DAVID FAITELSON

Hasta cierto punto, compadezco a Yon de Luisa y a Mikel Arriola.

Van de mesa a mesa, de estudio a estudio, de micrófono a micrófono, soportando duras críticas sobre temas que ellos no deciden.  Cómodos y frescos, detrás de ellos, muy arriba de ellos, los omnipresentes y poderosos —y a algunos de ellos, prepotentes, maleducados— dueños de clubes hacen lo que quieren con nuestro futbol.

Apuntemos hacia donde hay que apuntar. No caigamos en el juego que ellos quieren que caigamos. Entendamos que todo lo que acontece en el futbol mexicano —la Selección, el sistema de competencia, la abolición del ascenso y el descenso, la exagerada presencia de futbolistas extranjeros, la multipropiedad, etc, etc— es decisión de algunos de los hombres más ricos del País que tienen al futbol mexicano “secuestrado” al servicio de sus propios intereses. Existirán, obviamente, excepciones muy claras de empresarios que logran combinar la parte comercial, económica, con buenos resultados deportivos.

“El futbol no es un negocio”, ha dicho, a través de su twitter, Ricardo Salinas Pliego, el propietario de TV Azteca y un personaje que, sobre la mesa —y hasta por debajo de ella— tiene el mayor control sobre clubes en la Liga MX. Yo, la verdad, creo que ninguno o casi ninguno de los 15 empresarios o empresas que están detrás de los clubes del futbol mexicano estén metidos en esta instancia porque les apasiona el juego o, porque quieran aportar algo a la comunidad o porque se ven reflejados en la Madre Teresa de Calcuta. Todos persiguen un fin, un fin que, por lo que se ha visto, no es un fin común, es una lucha para proteger sus propios intereses.

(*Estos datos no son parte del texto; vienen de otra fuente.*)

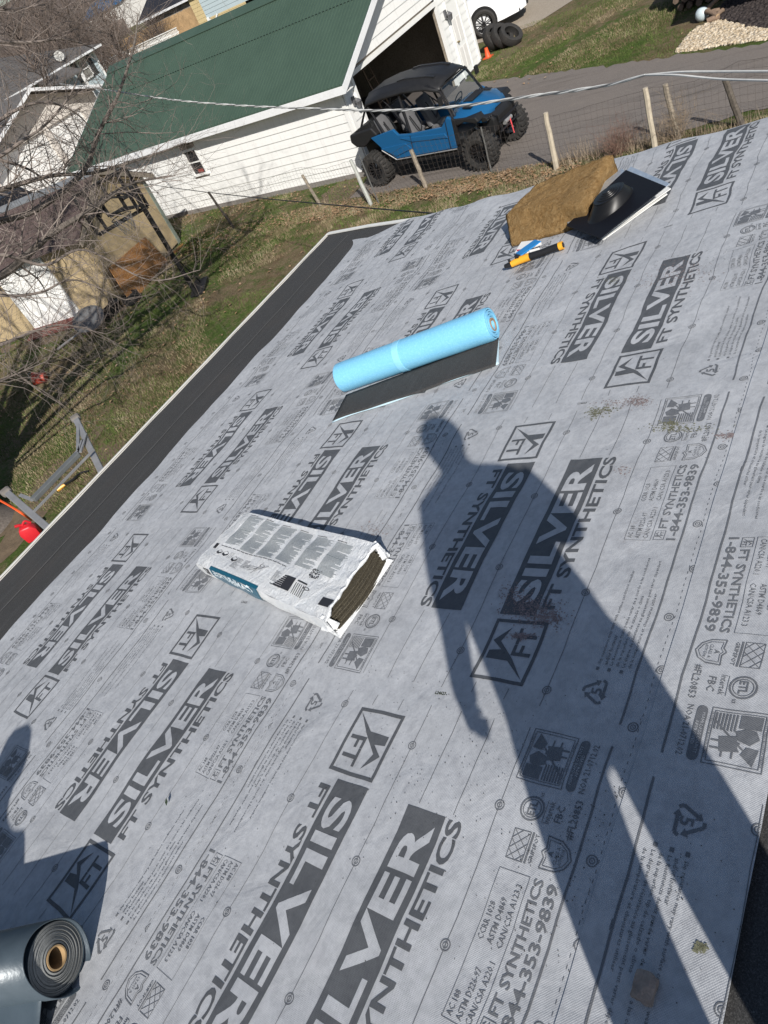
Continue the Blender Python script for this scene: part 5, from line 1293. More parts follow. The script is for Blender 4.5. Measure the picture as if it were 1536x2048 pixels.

El hecho de que los dueños de clubes —algunos de ellos no son dueños, sino representantes de los dueños o de las empresas— se reúnan en una llamada, pomposamente, “Asamblea extraordinaria” y voten por lo que consideran correcto en beneficio del futbol mexicano es algo muy positivo y que se soñaba desde hace décadas en la democratización y apertura de la industria. El asunto es que nunca dejarán de ser empresarios, personajes exitosos en los negocios, en hacer dinero, vender cervezas, refrescos, cemento, televisión, tiendas de autoservicio, pero no en futbol. El futbol es una cosa diferente.

“Yo no entiendo por qué si en mi maquiladora a mi costurera le pago 100 pesos por hacer su trabajo y a Antonio Carlos Santos tengo que pagarle millones por hacer el suyo”, gritaba a los mil vientos, Moisés Saba, hace 25 años en una de las oficinas de TV Azteca que daban directamente al Periférico. Y esa expresión de Saba (QEPD), magnífico empresario y una buena persona, sintetiza gran parte de lo que es el propietario de un club del futbol mexicano.

Existirán, insisto, notables y maravillosas excepciones. No puedo incluir dentro de ese parámetro, por ejemplo, a Jesús Martínez, el dueño del Pachuca, quien ha entendido que la parte comercial va ligada directamente al desarrollo deportivo. A Alejandro Irarragorri, un verdadero “genio” en la operación futbolística; a Emilio Azcárraga, cuyo padre forjó la industria boyante que es el futbol actual, pero sin tener y entender la pasión que él tiene por su club —el América— y por el juego. Don Valentín Diez, uno de los pocos hombres que, contra viento y marea, sostiene un club familiar.  Jorge Vergara (QEPD) que, con su sagacidad e inteligencia, llevó a Chivas y al futbol mexicano hacia nuevos horizontes.

Y así, habrá otros ejemplos dentro de este complejo “mundo” que propone el futbol mexicano.

En manos de ellos están las decisiones, en manos de ellos está el futbol mexicano.  No en las de Yon de Luisa, de Mikel Arriola o de Rodrigo Ares de Parga.

El poder está concentrado en los dueños del balón, y ellos, a su inteligencia, a su juicio, a su capricho e intereses, hacen lo que quieren con él.